The best technology in the world cannot win if nobody understands it.

In 1960, a Harvard graduate student named Ted Nelson started designing a system that would link every document ever written to every other document, with two-way connections, payment for every quotation, complete version history, and a permanent address for every word in every version of every text. He called it Project Xanadu, and he spent the next sixty years trying to build it. In 1989, Tim Berners-Lee, working alone at CERN, shipped something cruder: one-way links, no royalties, no version control, documents that could vanish without notice. He called it the World Wide Web.

The cruder invention won.

The best technology in the world can't win if nobody understands it.
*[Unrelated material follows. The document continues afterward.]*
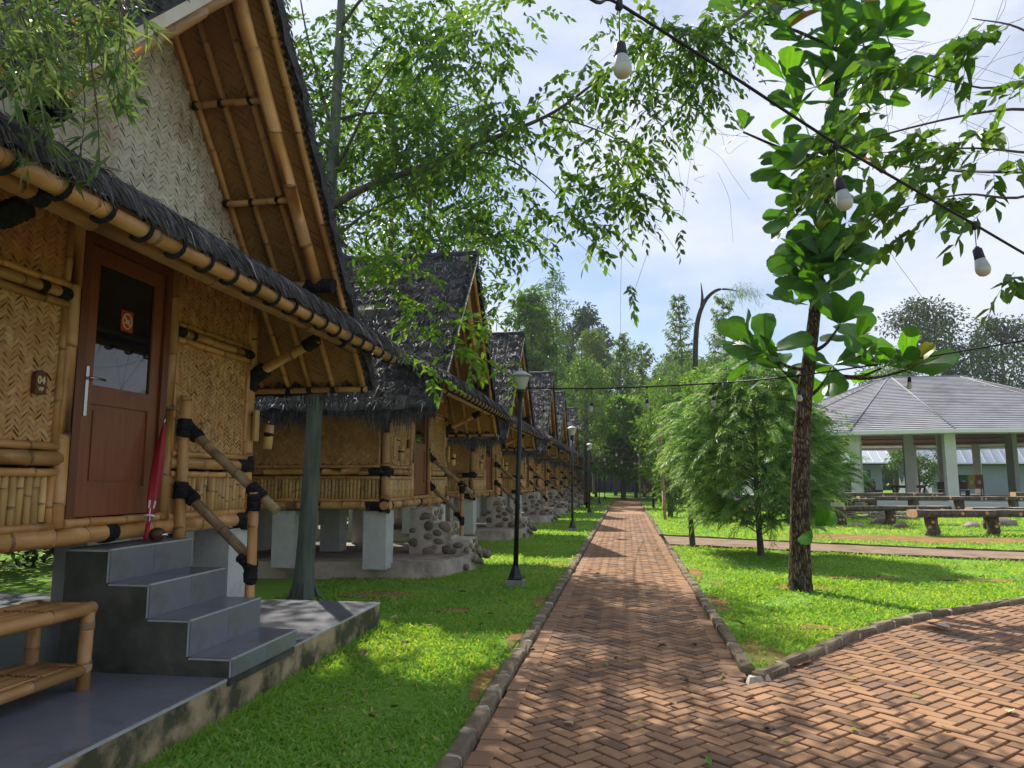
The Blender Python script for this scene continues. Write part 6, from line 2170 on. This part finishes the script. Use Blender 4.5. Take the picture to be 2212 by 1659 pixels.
# behind the huts
for x, y, h_, c, lb in [(-11.0, 10.0, 9.5, 3.6, 'full dark tree added to shade the back of the nearest hut'), (-12.0, 4.5, 9.0, 3.6, 'full dark tree added for shade behind the nearest hut, leftmost of all')]:  # both added to keep the ground behind the nearest hut in shade
    leafy(lb, x, y, h_, c, int(400 + y), 'leaf_dark', 5500, .26, .12, .14, 50, .08)
BH = [(-5.3, 16.1, 11.5, 2.4, 'slim tree with leafy crown in the gap behind the second hut'), (-4.35, 16.3, 10.8, 2.2, 'slim pale-stemmed tree nearest the path in the gap after the second hut'), (-7.9, 14.2, 10.5, 2.3, 'leafy tree close behind the second hut'), (-10.5, 16.5, 12, 2.8, 'tall leafy tree behind the gap of the first two huts'), (-9.6, 22.5, 12.5, 2.6, 'leafy tree behind the third hut'),
      (-12.5, 25, 14, 3.0, 'broad leafy tree behind the third and fourth huts'), (-9.8, 30.5, 12, 2.4, 'leafy tree behind the fourth hut'), (-12, 37, 14, 3.0, 'leafy tree behind the fifth hut'),
      (-9.2, 44, 13, 2.4, 'leafy tree behind the sixth hut'), (-14.5, 18, 15, 3.2, 'dark leafy tree farther back behind the second hut'), (-11.5, 51, 15, 3.2, 'leafy tree behind the last huts')]
for i, (x, y, h_, c, lb) in enumerate(BH):
    leafy(lb, x, y, h_, c, 100 + i, 'leaf_far' if i % 3 else 'leaf_tall', 4200 if i < 2 else 3600, .17 if i < 2 else .19, .075, .08 if i < 2 else .10, 46, .48 if i < 2 else .22)
leafy('slim tall tree with airy crown and bare lower trunk, beyond the far huts', -5.6, 62, 19.0, 2.3, 130, 'leaf_far', 3400, .30, .11, .10, 46, .42)
leafy('dark dense tree crown rising behind the yellow-green one', -4.6, 92, 22.5, 3.4, 131, 'leaf_dark', 6500, .5, .26, .28, 40, .45, flat=1)
leafy('dense yellow-green tree standing left of the path end', -3.2, 78, 17.0, 2.7, 132, 'leaf_yellow', 6500, .36, .17, .2, 44, .35)
leafy('leafy tree behind the last hut, left of the path end', -6.2, 68, 10, 2.6, 133, 'leaf_far', 4200, .28, .11, .14, 40, .15)
leafy('mid-green tree over the end of the path', -1.0, 73, 9.5, 3.0, 134, 'leaf_far', 5200, .28, .12, .15, 44, .33)
leafy('leafy tree before the net fence, right of the path end', 2.6, 70, 10.5, 3.2, 135, 'leaf_far', 5200, .28, .12, .16, 44, .30)
leafy('bushy tree behind the litter bins', 3.9, 62, 8.5, 2.5, 136, 'leaf_tall', 5000, .26, .11, .14, 40, .28)
leafy('young leafy tree with forked stem on the right verge', 1.95, 38.5, 5.6, 1.6, 137, 'leaf_tall', 3000, .20, .085, .10, 40, .25, group='young trees on the right verge')
leafy('dark sapling beside the pale bamboo pole', 1.75, 31.0, 3.9, .8, 138, 'leaf_tall', 1300, .20, .09, .09, 30, .08, group='young trees on the right verge')
leafy('leafy tree on the right verge before the litter bins', 3.4, 47.5, 8.0, 2.2, 139, 'leaf_far', 4200, .23, .095, .13, 44, .28, group='young trees on the right verge')
leafy('tree behind the pale feathery tree', 6.8, 48, 7.2, 2.2, 140, 'leaf_far', 3800, .24, .10, .12, 40, .2)
leafy('tall loose tree right of the path end', 6.0, 75, 14.5, 2.8, 141, 'leaf_far', 4200, .30, .12, .16, 42, .25)
leafy('leafy tree between the two tall upright saplings', 8.2, 68, 11.5, 2.6, 142, 'leaf_far', 4200, .30, .12, .16, 42, .2)
leafy('light green tree over the roof ridge of the pavilion', 28.0, 84, 13.5, 4.4, 143, 'leaf_far', 5000, .4, .17, .2, 44, .3)
leafy('big dark tree rising left behind the pavilion roof', 34.5, 90, 21.5, 6.2, 144, 'leaf_dark', 9000, .5, .24, .35, 52, .35)
leafy('big dark tree rising right behind the pavilion roof', 43.5, 93, 20.0, 5.6, 145, 'leaf_dark', 8500, .5, .24, .35, 50, .3)
leafy('dark tree at the right edge behind the pavilion', 51.5, 95, 16.5, 5.2, 146, 'leaf_dark', 7500, .5, .24, .3, 46, .25)
leafy('small green tree seen through the pavilion columns', 24.6, 68.5, 6.0, 2.0, 147, 'leaf_far', 3000, .3, .13, .12, 36, .2)
leafy('feathery dark tree right behind the pavilion columns', 36.5, 66, 7.5, 1.8, 148, 'leaf_dark', 3000, .3, .1, .12, 36, .2)
leafy('broad tree behind the bushy feathery tree', 12.0, 62, 9.5, 2.8, 149, 'leaf_far', 4200, .3, .13, .16, 42, .2)
spire('tallest upright sapling left of the bare bent trunk', 4.6, 62, 16.6, 201)
spire('upright sapling right of the bare bent trunk', 8.4, 64, 17.2, 202)
spire('shorter upright sapling over the path end', -.3, 66, 14.5, 203, rad=1.1)
spire('upright sapling left of the tallest one', 1.6, 68, 14.0, 204, rad=1.2)

def bent_trunk():
    t = thing('bare_tree', 'bare bent trunk arching to the right with one feathery tuft at its tip', 'tree', (0, 0, 0))
    Y = 52.0
    P = [at(1503, 1030, y=Y), at(1503, 860, y=Y), at(1502, 780, y=Y), at(1506, 700, y=Y), at(1522, 652, y=Y), at(1546, 628, y=Y), at(1572, 625, y=Y), at(1598, 630, y=Y)]
    P.insert(0, np.array((P[0][0], Y, -.2)))
    mb = MB()
    limb(mb, P, [.24, .22, .20, .19, .17, .14, .11, .06, .02], 9)
    limb(mb, [at(1516, 662, y=Y), at(1517, 640, y=Y), at(1514, 610, y=Y)], [.13, .09, .02], 7, 4)
    mb.build('trunk', M['bark_dark'], t)
    rng = np.random.default_rng(3)
    lf = MB()
    c = 700
    ctr = at(1600, 628, y=Y)
    P = ctr + rng.normal(0, 1, (c, 3)) * np.array((.7, .5, .28))
    P[:, 2] -= .3 * ((P[:, 0] - ctr[0]) ** 2)
    D = rng.normal(0, .5, (c, 3)) + np.array((.4, 0, -.3))
    leaf_cloud(lf, P, D, .45 * rng.uniform(.5, 1.2, c), .022, rng, rng.uniform(0, .6, c), fold=.1, fine=False, droop=.5)
    lf.build('crown', M['leaf_far'], t)
bent_trunk()

# pale straight trunk on the left lawn, beside the third lamp post
def pale_trunk():
    p = at(1272, 1092, z=0)
    leafy('tree with pale straight trunk on the left lawn beside the fourth lamp post', p[0] - .1, p[1], 8.5, 2.0, 160, 'leaf_far', 3200, .24, .10, .16, 40, .38)
pale_trunk()
for i, (x, y, h_, c, m_, lb) in enumerate([(2.9, 52, 8.5, 2.3, 'leaf_tall', 'bright leafy tree on the right verge, third from the feathery trees'), (4.6, 43.5, 7.5, 2.1, 'leaf_bright', 'light green leafy tree left of the bushy feathery tree'),
        (5.4, 56, 10.0, 2.6, 'leaf_tall', 'leafy tree behind the litter bins, right of the shorter one'), (.8, 64, 8.0, 2.6, 'leaf_bright', 'light green tree right over the far end of the path'), (-2.6, 66, 9.0, 2.3, 'leaf_tall', 'leafy tree over the last lamp post'),
        (7.5, 57, 9.0, 2.5, 'leaf_bright', 'light green tree behind the pale feathery one'), (9.6, 66, 10.5, 2.6, 'leaf_tall', 'leafy tree left of the pavilion roof'), (-5.2, 60, 7.0, 2.2, 'leaf_bright', 'low light green tree at the end of the row of huts')]):
    leafy(lb, x, y, h_, c, 300 + i, m_, 3600, .30, .125, .11, 42, .22, group='leafy trees around the end of the path')

for i, (x, y, h_, c, m_, lb) in enumerate([(-1.6, 82, 13.5, 3.4, 'leaf_far', 'full green tree filling the gap over the end of the path'), (1.8, 84, 12.5, 3.4, 'leaf_tall', 'full dark-green tree right over the end of the path'),
        (5.2, 82, 13.5, 3.6, 'leaf_far', 'full green tree behind the litter bins'), (9.0, 84, 14.0, 3.6, 'leaf_far', 'full green tree behind the bare bent trunk'), (13.5, 82, 13.0, 3.8, 'leaf_far', 'full green tree left behind the pavilion roof'),
        (-.2, 58.5, 7.6, 2.0, 'leaf_bright', 'light leafy tree arching over the far crossing'), (3.2, 57, 8.8, 2.4, 'leaf_far', 'leafy tree right beside the litter bins'), (-5.0, 84, 12.0, 3.2, 'leaf_far', 'full green tree behind the end of the row of huts')]):
    if y > 70:
        x, y, h_, c = x * 1.2, y + 15, h_ * 1.2, c * 1.15
    leafy(lb, x, y, h_, c, 340 + i, m_, 7500, .46, .21, .16, 50, .12 if y > 70 else .25, group='full trees closing the view at the end of the path')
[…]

The museum of brilliant useless things is well-stocked with Betamax, the Concorde, the Newton MessagePad, and the entire output of Xerox PARC before someone in a turtleneck got there first, and each one of them was the better mousetrap, and each one of them got eaten.

Legibility is what the world rewards, and the thing that gets adopted is the thing that can be explained at a cocktail party in under thirty seconds without spilling the cabernet. A beautiful idea that can't be summed up by a stranger does not, for any practical purpose, exist.

Distribution is the invention. The pitch, the demo, the metaphor a journalist can crib without effort, the picture a child could draw: these are the work itself, and the blueprint and the brochure must be made by the same hand, or one of them will betray the other.

The Iliad survived while ten thousand poems didn't, because Homer had a chorus and a rhythm that made his stuff last.

Eventually, the thing you've built has to be revealed in the daylight. Smothered in jargon and apologies, it dies in the sun. Given a meme, a name people remember, a symbol a child can draw, a story told in three sentences, and a journalist who'll write the headline for free, it can live forever.